Hey, author here. I was working part-time for months, we had a live product with customers, a thesis, and an execution plan. This part was maybe lost in the post.

We raised, continued down the same path, and only then realized it didn't make sense. I was being honest about my motivations in hindsight here, realizing after the fact that the product we had at the time wasn't the idea of my life and that I really wanted to go out on my own (and took the chance that appeared).

another_twist|1 month ago

I dont want to dump on the founder here. I appreciate their guts for saying the uncomfy part out loud and being so honest, open and aware of their own thoughts. Major kudos in my book. But dont quit without a quit criteria - a problem, customer conversations, recurring problem insight. Fuck the VCs that say just do it, its advice for rich kids not people who worry about finances running out. Given that this author worked at Posthog, it probably means they lived in London and got paid a decent salary but not a good one. eg Posthog lists their comp at 120k pounds with equity (that thing doesnt have liquidity yet). Thats not a top of the line offer in London where Meta / Goog and others would beat it. Once you have say 100k pounds saved up and mortgage for the next 2 years, maybe then you can think of bootstrapping without an insight. Until then, Leetcode, promotions, better offers are your ticket out of a middle class life. VCs wont show up with more money if and when you're hungry.

MrJobbo|1 month ago

What's wrong to stay in the middle class? Furthermore in the UK - you cannot "promote" yourself to upper class, have to be born in it.

AbstractH24|1 month ago

Starting with the desire to be a founder then searching for a problem is something I’ve only recently discovered is a common occurrence. And i find it a sort of odd reason to become a founder.

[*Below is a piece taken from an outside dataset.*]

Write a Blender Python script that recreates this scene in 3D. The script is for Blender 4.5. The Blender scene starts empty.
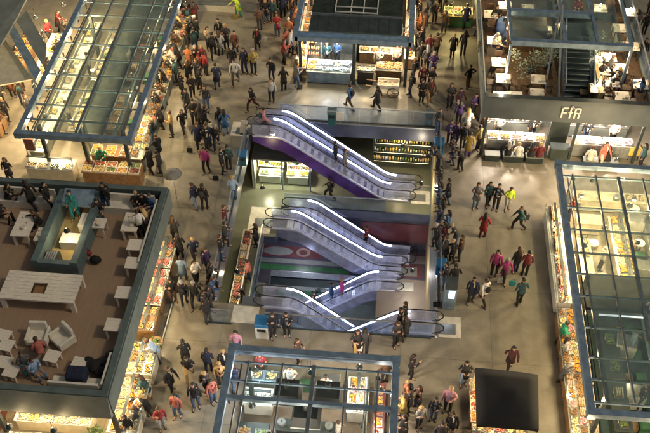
import bpy, bmesh, math, random
from mathutils import Vector, Matrix
random.seed(7)
SC = bpy.context.scene
COL = SC.collection
# ------------------------------------------------------------------ camera
H = 34.0; FPX = 883.0; PITCH = math.radians(47); YAW = math.radians(5)
fh = Vector((-math.sin(YAW), math.cos(YAW), 0)); RT = Vector((math.cos(YAW), math.sin(YAW), 0))
FW = fh * math.cos(PITCH) + Vector((0, 0, -math.sin(PITCH))); UP = RT.cross(FW)
CAMP = -(FW * (H / math.sin(PITCH))); CAMP.z = H
cd = bpy.data.cameras.new('camera'); cam = bpy.data.objects.new('camera', cd); COL.objects.link(cam)
cam.matrix_world = Matrix((( RT.x, UP.x, -FW.x, CAMP.x), (RT.y, UP.y, -FW.y, CAMP.y), (RT.z, UP.z, -FW.z, CAMP.z), (0, 0, 0, 1)))
cd.sensor_fit = 'HORIZONTAL'; cd.sensor_width = 36; cd.lens = 36 * FPX / 650; cd.clip_end = 600; cd.clip_start = .5
SC.camera = cam
SC.render.resolution_x = 1024; SC.render.resolution_y = 682

# ------------------------------------------------------------------ world: dim evening light, one soft weak sun
W = bpy.data.worlds.new("World"); SC.world = W; W.use_nodes = True
nt = W.node_tree; bg = nt.nodes['Background']; sky = nt.nodes.new('ShaderNodeTexSky'); sky.sky_type = 'NISHITA'; sky.sun_disc = False
SUN_EL = math.radians(50); SUN_AZ = math.radians(100)
sky.sun_elevation = SUN_EL; sky.sun_rotation = SUN_AZ; sky.air_density = 1.0; sky.dust_density = 4.0; sky.ozone_density = .3
hs = nt.nodes.new('ShaderNodeHueSaturation'); hs.inputs['Saturation'].default_value = .10
nt.links.new(sky.outputs[0], hs.inputs['Color']); nt.links.new(hs.outputs[0], bg.inputs[0]); bg.inputs[1].default_value = .029
sd = bpy.data.lights.new('sun', 'SUN'); so = bpy.data.objects.new('sun', sd); COL.objects.link(so)
sd.energy = .7; sd.angle = math.radians(5); sd.color = (1, .80, .50)
so.rotation_euler = (math.radians(90) - SUN_EL, 0, math.radians(180) - SUN_AZ)
vs = SC.view_settings; vs.view_transform = 'Standard'; vs.look = 'None'; vs.gamma = 1; vs.use_curve_mapping = False; vs.exposure = .10
try:
    SC.cycles.use_denoising = True; SC.cycles.max_bounces = 8; SC.cycles.transparent_max_bounces = 16
    SC.cycles.sample_clamp_indirect = 4; SC.cycles.caustics_reflective = False; SC.cycles.caustics_refractive = False
except Exception: pass

def at(px, py, z=0.0):
    d = FW * FPX + RT * (px - 325) - UP * (py - 216.5)
    return CAMP + d * ((z - CAMP.z) / d.z)
def pj(p):
    v = Vector(p) - CAMP; w = v.dot(FW)
    return 325 + FPX * v.dot(RT) / w, 216.5 - FPX * v.dot(UP) / w

# ------------------------------------------------------------------ materials
MATS = {}
def mat(name, col, rough=.6, var=.12, scale=4.0, metal=0.0, emit=None, es=0.0, col2=None, spec=None, rnd=0.0, bump=0.0, voro=False, stretch=None):
    if name in MATS: return MATS[name]
    m = bpy.data.materials.new(name); m.use_nodes = True; t = m.node_tree; b = t.nodes['Principled BSDF']
    b.inputs['Roughness'].default_value = rough; b.inputs['Metallic'].default_value = metal
    if spec is not None: b.inputs['Specular IOR Level'].default_value = spec
    tc = t.nodes.new('ShaderNodeTexCoord'); nz = t.nodes.new('ShaderNodeTexVoronoi' if voro else 'ShaderNodeTexNoise'); nz.inputs['Scale'].default_value = scale
    src = tc.outputs['Object']
    if stretch:
        mp = t.nodes.new('ShaderNodeMapping'); mp.inputs['Scale'].default_value = stretch; t.links.new(src, mp.inputs[0]); src = mp.outputs[0]
    t.links.new(src, nz.inputs['Vector'])
    mx = t.nodes.new('ShaderNodeMix'); mx.data_type = 'RGBA'
    c2 = col2 if col2 else tuple(min(1, c * (1 + var)) for c in col)
    c1 = col if col2 else tuple(c * (1 - var) for c in col)
    mx.inputs[6].default_value = (*c1, 1); mx.inputs[7].default_value = (*c2, 1)
    if voro:
        sp = t.nodes.new('ShaderNodeSeparateColor'); t.links.new(nz.outputs['Color'], sp.inputs[0]); f = sp.outputs[0]
    else:
        nz.inputs['Detail'].default_value = 4
        mr = t.nodes.new('ShaderNodeMapRange'); mr.inputs[1].default_value = .35; mr.inputs[2].default_value = .65; t.links.new(nz.outputs['Fac'], mr.inputs[0]); f = mr.outputs[0]
    t.links.new(f, mx.inputs[0]); out = mx.outputs[2]
    if rnd:
        oi = t.nodes.new('ShaderNodeObjectInfo'); hv = t.nodes.new('ShaderNodeHueSaturation')
        m2 = t.nodes.new('ShaderNodeMapRange'); m2.inputs[3].default_value = 1 - rnd; m2.inputs[4].default_value = 1 + rnd
        t.links.new(oi.outputs['Random'], m2.inputs[0]); t.links.new(m2.outputs[0], hv.inputs['Value']); t.links.new(out, hv.inputs['Color']); out = hv.outputs[0]
    t.links.new(out, b.inputs['Base Color'])
    if bump:
        bp = t.nodes.new('ShaderNodeBump'); bp.inputs['Strength'].default_value = bump; bp.inputs['Distance'].default_value = .02
        t.links.new(f, bp.inputs['Height']); t.links.new(bp.outputs[0], b.inputs['Normal'])
    if emit: b.inputs['Emission Color'].default_value = (*emit, 1); b.inputs['Emission Strength'].default_value = es
    MATS[name] = m; return m

def glass(name, tint=(.86, .9, .88), refl=.10, dust_haze=.04, dcol=(.5, .55, .5), rough=.03):
    m = bpy.data.materials.new(name); m.use_nodes = True; t = m.node_tree; t.nodes.clear()
    o = t.nodes.new('ShaderNodeOutputMaterial'); tr = t.nodes.new('ShaderNodeBsdfTransparent'); tr.inputs[0].default_value = (*tint, 1)
    gl = t.nodes.new('ShaderNodeBsdfGlossy'); gl.inputs['Roughness'].default_value = rough
    df = t.nodes.new('ShaderNodeBsdfDiffuse'); df.inputs[0].default_value = (*dcol, 1)
    a = t.nodes.new('ShaderNodeMixShader'); b = t.nodes.new('ShaderNodeMixShader')
    fr = t.nodes.new('ShaderNodeLayerWeight'); fr.inputs[0].default_value = .5
    pw = t.nodes.new('ShaderNodeMath'); pw.operation = 'POWER'; pw.inputs[1].default_value = 4; t.links.new(fr.outputs['Facing'], pw.inputs[0])
    ad = t.nodes.new('ShaderNodeMath'); ad.operation = 'MULTIPLY_ADD'; ad.inputs[1].default_value = .5; ad.inputs[2].default_value = refl * .35; t.links.new(pw.outputs[0], ad.inputs[0])
    t.links.new(ad.outputs[0], a.inputs[0]); t.links.new(tr.outputs[0], a.inputs[1]); t.links.new(gl.outputs[0], a.inputs[2])
    tc = t.nodes.new('ShaderNodeTexCoord'); nz = t.nodes.new('ShaderNodeTexNoise'); nz.inputs['Scale'].default_value = 1.3; nz.inputs['Detail'].default_value = 5
    t.links.new(tc.outputs['Object'], nz.inputs['Vector'])
    mr = t.nodes.new('ShaderNodeMapRange'); mr.inputs[1].default_value = .35; mr.inputs[2].default_value = .7; mr.inputs[3].default_value = dust_haze * .4; mr.inputs[4].default_value = dust_haze * 1.8  # diffuse share: a little dust plus painted milky reflection haze
    t.links.new(nz.outputs['Fac'], mr.inputs[0]); t.links.new(mr.outputs[0], b.inputs[0])
    t.links.new(a.outputs[0], b.inputs[1]); t.links.new(df.outputs[0], b.inputs[2]); t.links.new(b.outputs[0], o.inputs[0])
    MATS[name] = m; return m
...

Has it this always been common or if it’s a characteristic of a vc-hype cycle?

Why devote yourself so long to creating solutions for a problem of solving it isn’t more gratifying than money?

But after almost decade of working in GTM for B2B startups, I’m starting to realize I find it totally unfulfilling and having begun moving back into the arts world i came from. So maybe I’m just cut from a different mold. Not better, just different.